In Bogere & another Vs Uganda (supra), the Court observed:

“What amounts to putting an accused at the scene of crime? We think that expression must mean proof to the required standard that the accused was at the scene of crime at the material time.”

The Court further held that it is incumbent for the Court to evaluate both versions (Prosecution and Defence) judiciously and give reasons why one version and not the other is accepted.

In the instant case I have found that the prosecution has proved all the ingredients of the offence of murder against each of the accused people to the required standard.

Assessors’ Opinion

The assessors gave a joint opinion. Therein they found that the first three ingredients of the offence were proved to the required standard.

As regards ingredient no 4 they found that the accused were proved to have committed the offence and gave the following reasons:

- Each of the accused was placed at the scene of crime and was properly identified.

- The conduct of the accused in escaping from their homes and were arrested later at different places and times point to their guilt.

- PW5 Nakato Reste was old enough to observe and remember the killing of her own father and would not fail to recall or identify the assailants. The killing occurred in broad day light and the conditions were favorable especially as the assailants were well known to PW1 and PW5.

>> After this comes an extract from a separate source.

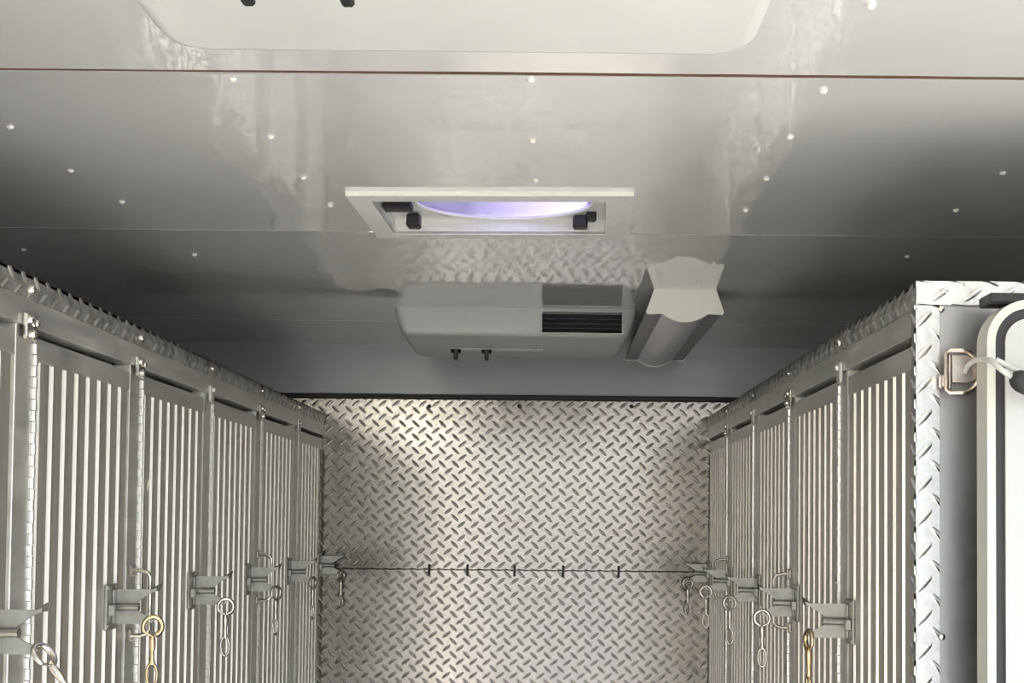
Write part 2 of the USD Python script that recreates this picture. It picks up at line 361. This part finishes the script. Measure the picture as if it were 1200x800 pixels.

- The accused were involved in a land dispute with the deceased and he had been successful.

- They also found the alibi of each of the accused not credible as compared to the evidence adduced by the prosecution.

They accordingly advised that the accused should be found guilty as indicted.


I have already made my findings that the accused were proved to have killed the deceased Tenywa with malice aforethought.

I do agree with the assessors that the indictment has been proved beyond reasonable doubt against each of the accused persons.

I accordingly find each of the seven accused people guilty of the offence of murder contrary to sections 188 and 189 of the Penal Code Act. I convict each of them as indicted.